Вплоть до конца дней своих Фицджеральд проявлял живой интерес к Эрнесту, постоянно спрашивая о нем в письмах к Перкинсу: «Где он?», «Над чем работает?», «Что думает о войне?» Со своей стороны, Хемингуэй при всем своем снисходительном отношении к Фицджеральду прислал ему экземпляр «По ком звонит колокол» с надписью: «Скотту, с любовью и уважением». «Это прекрасный роман. Никто из нынешних писателей не мог бы создать ничего лучше», — откликнулся Фицджеральд, подписавшись в конце: «С прежней любовью».

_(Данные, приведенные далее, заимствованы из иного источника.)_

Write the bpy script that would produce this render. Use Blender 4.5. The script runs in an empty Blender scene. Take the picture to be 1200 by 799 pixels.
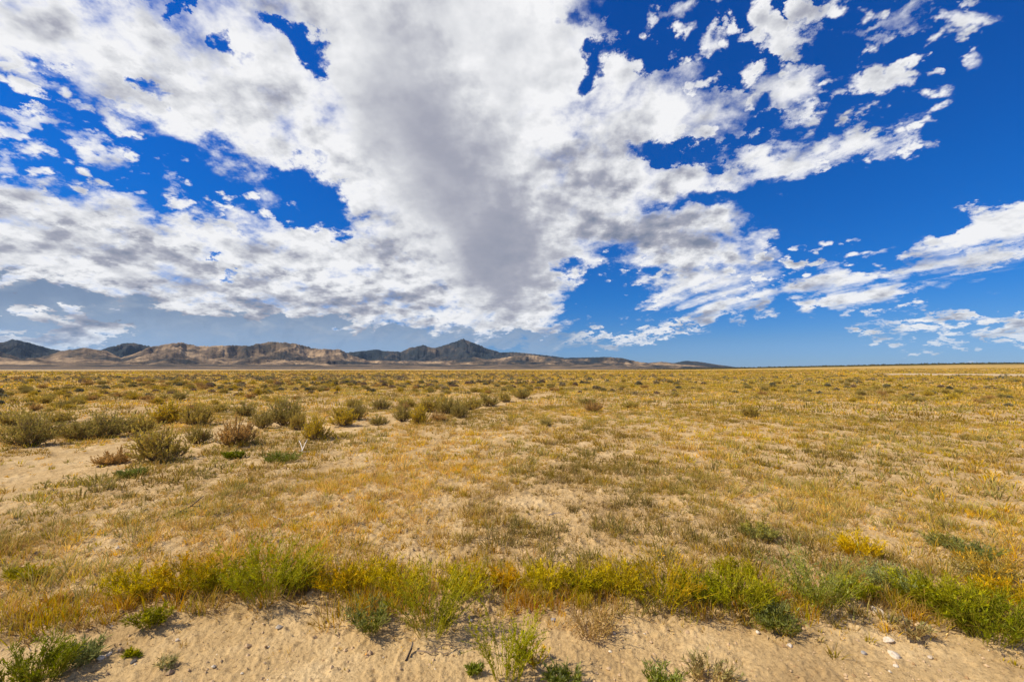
import bpy, math, random
import numpy as np
from mathutils import Vector, Matrix

# ------------------------------------------------------------------ camera
S = bpy.context.scene
COL = S.collection
EYE = 1.9                      # eye height above the plain, metres
PITCH = math.radians(3.72)
FPX = 500.0                    # focal length in pixels of a 1200 px wide frame (15 mm lens)
cam = bpy.data.cameras.new('camera')
cam.lens = 15.0; cam.sensor_width = 36.0
cam.clip_start = 0.05; cam.clip_end = 200000.0
cam_o = bpy.data.objects.new('camera', cam); COL.objects.link(cam_o)
cam_o.location = (0, 0, EYE)
cam_o.rotation_euler = (math.radians(90) + PITCH, 0, 0)
S.camera = cam_o

def ray(px, py):
    """world direction of a point of the 1200x799 photograph"""
    a, b = (px - 600.0) / FPX, (399.5 - py) / FPX
    d = Vector((a, math.cos(PITCH) - b * math.sin(PITCH), math.sin(PITCH) + b * math.cos(PITCH)))
    return d.normalized()

def gp(px, py):
    """point of the level plain seen at px, py"""
    d = ray(px, py); t = -EYE / d.z
    return d.x * t, d.y * t

# ------------------------------------------------------------------ world: sky and clouds
SUN_EL, SUN_AZ = math.radians(47), math.radians(-98)       # azimuth from +Y towards +X: the sun is to the left, a little behind
sun_dir = Vector((math.sin(SUN_AZ) * math.cos(SUN_EL), math.cos(SUN_AZ) * math.cos(SUN_EL), math.sin(SUN_EL)))
W = bpy.data.worlds.new("World"); S.world = W; W.use_nodes = True
W.cycles.sampling_method = 'MANUAL'; W.cycles.sample_map_resolution = 512
nt = W.node_tree; nt.nodes.clear()
L = nt.links.new
def N(t, **kw):
    n = nt.nodes.new(t)
    for k, v in kw.items(): setattr(n, k, v)
    return n
def val(sock, v):
    if hasattr(v, 'is_output') or hasattr(v, 'links'): L(v, sock)
    else: sock.default_value = v
def M(op, a, b=0.0, c=0.0, clamp=False):
    n = N('ShaderNodeMath', operation=op, use_clamp=clamp)
    val(n.inputs[0], a); val(n.inputs[1], b); val(n.inputs[2], c)
    return n.outputs[0]
def smooth(v, lo, hi, t0=0.0, t1=1.0):
    n = N('ShaderNodeMapRange', interpolation_type='SMOOTHSTEP')
    val(n.inputs[0], v); n.inputs[1].default_value = lo; n.inputs[2].default_value = hi
    n.inputs[3].default_value = t0; n.inputs[4].default_value = t1
    return n.outputs[0]
def noise2(vec, scale, detail, rough=0.55, dist=0.0):
    n = N('ShaderNodeTexNoise', noise_dimensions='2D')
    L(vec, n.inputs['Vector']); n.inputs['Scale'].default_value = scale
    n.inputs['Detail'].default_value = detail; n.inputs['Roughness'].default_value = rough
    n.inputs['Distortion'].default_value = dist
    return n.outputs['Fac'], n.outputs['Color']
def mixc(f, a, b):
    n = N('ShaderNodeMix', data_type='RGBA')
    val(n.inputs[0], f); val(n.inputs[6], a); val(n.inputs[7], b)
    return n.outputs[2]

gen = N('ShaderNodeTexCoord').outputs['Generated']
sep = N('ShaderNodeSeparateXYZ'); L(gen, sep.inputs[0])
zc = M('ADD', M('MAXIMUM', sep.outputs[2], 0.0), 0.36)
cmb = N('ShaderNodeCombineXYZ'); L(M('DIVIDE', sep.outputs[0], zc), cmb.inputs[0]); L(M('DIVIDE', sep.outputs[1], zc), cmb.inputs[1])
P = cmb.outputs[0]                                     # flat cloud deck seen in perspective

# wobble the direction so that blob outlines get ragged
wf, wc = noise2(P, 5.5, 7.0, 0.66)
v1 = N('ShaderNodeVectorMath', operation='SUBTRACT'); L(wc, v1.inputs[0]); v1.inputs[1].default_value = (.5, .5, .5)
v2 = N('ShaderNodeVectorMath', operation='SCALE'); L(v1.outputs[0], v2.inputs[0]); v2.inputs['Scale'].default_value = 0.17
v3 = N('ShaderNodeVectorMath', operation='ADD'); L(gen, v3.inputs[0]); L(v2.outputs[0], v3.inputs[1])
WD = v3.outputs[0]

def blob(px, py, rx, ry, ang=0.0, src=None):
    """ellipse on the sphere of directions, centred on the direction px,py; radii in px, ang clockwise in degrees"""
    c = ray(px, py)
    ca, sa = math.cos(math.radians(ang)), math.sin(math.radians(ang))
    e = 4.0
    tx = (ray(px + ca * e, py + sa * e) - ray(px - ca * e, py - sa * e)); kx = tx.length / (2 * e); tx.normalize()
    ty = (ray(px - sa * e, py + ca * e) - ray(px + sa * e, py - ca * e)); ky = ty.length / (2 * e)
    ty = c.cross(tx).normalized(); tx = ty.cross(c).normalized()
    da = N('ShaderNodeVectorMath', operation='DOT_PRODUCT'); L(src or WD, da.inputs[0]); da.inputs[1].default_value = tx / (rx * kx)
    db = N('ShaderNodeVectorMath', operation='DOT_PRODUCT'); L(src or WD, db.inputs[0]); db.inputs[1].default_value = ty / (ry * ky)
    u, v = da.outputs['Value'], db.outputs['Value']
    return M('MULTIPLY_ADD', u, u, M('MULTIPLY', v, v))      # squared elliptic distance

def field(blobs, k=1.3, src=None):
    acc = None
    for px, py, rx, ry, ang, w in blobs:
        f = M('MULTIPLY_ADD', blob(px, py, rx * k, ry * k, ang, src), -w, w)
        acc = M('MAXIMUM', f, 0.0) if acc is None else M('SMOOTH_MAX', acc, f, 0.12)
    return acc

COVER = [(100, 392, 60, 24, 0, 3.0), (0, 394, 90, 16, 0, 2.6), # px, py, rx, ry, clockwise angle, weight
 (500, 110, 210, 210, 0, 2.2), (560, 260, 130, 130, 10, 2.2), (600, 330, 90, 60, 0, 2.0), (600, 30, 110, 60, 0, 1.9),
 (60, 30, 150, 60, 22, 1.7), (200, 95, 190, 66, 28, 1.7), (330, 165, 150, 66, 34, 1.7), (420, 240, 70, 50, 35, 1.4),
 (700, 150, 140, 85, 5, 1.7), (800, 140, 80, 38, 4, 1.2), (690, 45, 45, 42, -30, 1.4), (725, 230, 110, 75, 10, 1.7), (800, 285, 95, 40, 12, 1.5),
 (860, 205, 80, 20, -18, 1.1), (925, 195, 45, 20, -28, 1.1), (915, 128, 60, 26, -12, 0.95), (955, 128, 40, 22, 30, .9), (1015, 172, 62, 16, -22, 1.05), (960, 95, 45, 18, -15, 0.9),
 (60, 260, 170, 36, 14, 1.5), (230, 305, 250, 50, 10, 1.8), (430, 320, 210, 60, 4, 1.9), (60, 330, 240, 70, 6, 2.0), (250, 372, 330, 30, 0, 1.7), (560, 372, 120, 18, -2, 1.4),
 (790, 335, 90, 30, -8, 1.2), (930, 345, 190, 17, -8, 1.2), (1070, 318, 110, 13, -15, 1.1), (1180, 272, 120, 19, -17, 1.5), (1150, 302, 110, 8, -12, 1.1), (730, 395, 95, 6, -6, 1.2),
 (1120, 371, 150, 6, -4, 0.85), (1060, 393, 34, 9, 4, 1.0), (1122, 401, 17, 6, 0, 1.2), (1184, 382, 26, 10, 8, 1.5), (700, 371, 55, 6, -4, 0.8),
 (20, 98, 22, 14, 25, 1.2), (35, 150, 42, 14, 12, 1.1), (80, 123, 26, 9, 8, 0.9), (136, 143, 34, 14, 18, 1.2), (107, 172, 44, 13, 15, 1.15), (196, 220, 16, 8, 10, 0.9),
 (257, 240, 16, 8, 25, 0.95), (220, 258, 24, 9, 5, 0.85), (255, 268, 40, 12, 15, 0.95), (325, 282, 60, 14, 10, 1.0), (150, 238, 40, 7, 3, 0.7), (20, 190, 40, 16, 15, 0.95),
 (932, 56, 32, 16, -10, 1.15), (892, 38, 22, 13, -15, 1.1), (840, 45, 24, 12, -40, 1.0), (945, 23, 17, 11, -10, 1.0), (865, 25, 9, 9, 0, 1.1), (1032, 95, 28, 14, -8, 1.3), (1050, 160, 30, 8, -24, .9), (985, 118, 20, 8, -30, .8),
 (1035, 30, 50, 10, -18, 0.8), (890, 92, 30, 12, -40, 0.95), (760, 30, 40, 14, -22, 0.9), (1012, 73, 9, 5, 0, 1.0), (1118, 3, 16, 6, -20, 1.0), (1093, 75, 12, 8, -40, 0.7), (845, 225, 50, 12, -15, .9),
]
HOLES = [
 (325, 22, 26, 10, 35, 1.0), (355, 50, 13, 34, -35, 1.1), (372, 78, 14, 10, 0, .8), (172, 104, 22, 9, 20, .8), (272, 78, 14, 10, 30, 0.7), (300, 80, 9, 7, 0, 0.4), (215, 2, 20, 8, 0, .7),
 (375, 190, 14, 7, 20, .5), (365, 235, 55, 30, 20, 1.3), (255, 195, 120, 34, 22, .6), (400, 255, 20, 16, 0, 0.8), (150, 180, 130, 45, 15, .35),
 (690, 80, 26, 10, -55, 0.9), (672, 20, 14, 14, -40, .5), (705, 62, 12, 12, 0, .6), (738, 22, 22, 22, -40, 1.0), (770, 60, 50, 12, 0, .9), (790, 180, 50, 9, 4, 0.85), (755, 178, 28, 10, -10, .7), (700, 350, 55, 27, -5, 1.1), (665, 310, 15, 10, 0, 0.6), (820, 240, 50, 12, -4, .6),
 (835, 192, 24, 5, 0, .5), (900, 75, 24, 10, 30, .7), (860, 100, 24, 10, 40, .6), (880, 165, 40, 6, -20, .7), (985, 75, 30, 16, 0, .8), (905, 215, 20, 8, -30, .4), (1000, 130, 12, 14, 0, .5), (262, 316, 10, 4, 0, 0.6), (890, 140, 18, 10, -25, .5), (970, 150, 30, 8, -30, .5), (610, 400, 60, 10, 0, .6), (60, 72, 30, 9, 30, .5), (870, 60, 15, 12, 0, .6),
]
DARK = [
 (525, 190, 66, 175, -30, 0.85), (585, 285, 66, 85, -15, 1.05), (602, 328, 50, 32, 0, 0.8), (470, 30, 120, 60, 0, 0.3), (750, 262, 110, 30, 12, 1.0), (700, 200, 90, 40, 0, 0.4),
 (60, 345, 190, 24, 8, 1.15), (250, 372, 260, 20, 0, 0.8), (430, 352, 110, 16, 0, 0.5), (130, 60, 150, 14, 28, 0.30), (300, 120, 120, 14, 32, 0.22), (150, 297, 150, 16, 14, 0.7), (360, 345, 160, 16, 6, 0.7), (470, 290, 60, 40, 30, .4), (230, 0, 110, 22, 0, .7),
 (880, 355, 120, 10, -8, 0.35), (1100, 375, 120, 6, -4, .4),
]
VIRGA = [(530, 190, 90, 175, -28, 1.0), (592, 290, 74, 80, -10, 1.0), (560, 50, 120, 90, 0, 0.7)]
VEIL = [(-10, 354, 230, 30, 6, 2.2), (240, 390, 330, 22, 2, 1.8), (520, 400, 200, 16, 0, .8), (-150, 380, 240, 70, 0, 2.0), (250, 420, 300, 30, 0, 1.3)]
CLEAR = [(108, 386, 34, 20, 0, 1.7), (20, 392, 90, 15, 4, 1.5)]
COVER = [(a, b, c, d, e_, w + (0.28 if c < 45 else 0.0)) for a, b, c, d, e_, w in COVER]
PUFFS = [(110, 180, 210, 90, 14, 1.0), (320, 270, 110, 40, 10, 1.0), (950, 60, 150, 75, 0, 1.0), (860, 110, 110, 60, -30, .9), (1020, 150, 90, 40, -20, .8), (740, 45, 60, 40, 0, .9), (15, 110, 60, 60, 0, 1.0), (830, 330, 160, 40, -6, .8), (1120, 390, 130, 22, 0, .9), (690, 340, 70, 40, 0, .7)]
STREAKS = [(930, 345, 260, 34, -8, 1.4), (1110, 300, 200, 42, -15, 1.4), (730, 394, 130, 18, -6, 1.5), (1110, 371, 200, 12, -4, 1.4), (1000, 170, 90, 34, -24, .8), (640, 374, 130, 14, -3, 1.2)]
cov = field(COVER); hol = field(HOLES); drk = field(DARK); vir = field(VIRGA)
veil = field(VEIL); clr = field(CLEAR)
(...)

Среди заметок к «Последнему магнату» есть такая: «Это роман для двух лиц — для С. Ф. (Скотти) в семнадцать лет и для Э. У. (Эдмунда Уилсона) в сорок пять. Он доставит удовольствие им обоим». Если прежде и был холодок в отношениях между Уилсоном и Фицджеральдом, то теперь, к концу жизни Скотта, они сблизились. Уилсону было легче иметь дело с новым Фицджеральдом, присмиревшим и остепенившимся, нежели с пользовавшимся шумной славой бесшабашным сорвиголовой 20-х годов. Осенью 1938 года Фицджеральд вместе с Шийлой провел ночь у Уилсона в Стамфорде в штате Коннектикут, где тот поселился с молодой женой Мэри Маккарти.[184] С годами Уилсон приобрел солидность, а его выпуклый лоб под редеющими каштановыми волосами придавал ему схожесть с судьей. Фицджеральд внимал Уилсону, и тот, с внушительной серьезностью глядя на него своими карими глазами, рассуждал о Кафке и других интересовавших его вопросах. Во время беседы он не перескакивал, как Фицджеральд, с темы на тему; ухватившись за одну какую-нибудь проблему, не отпускал ее до тех пор, пока не исчерпывал до конца. Фицджеральд признавался Уилсону: «…тот вечер дал мне многое, в то время как он вряд ли мог оказаться полезным тебе». Уилсон в ответ убеждал Фицджеральда не губить оставшиеся годы на жизнь в Голливуде. «Все ожидают от тебя начала нового этапа», — внушал он Скотту.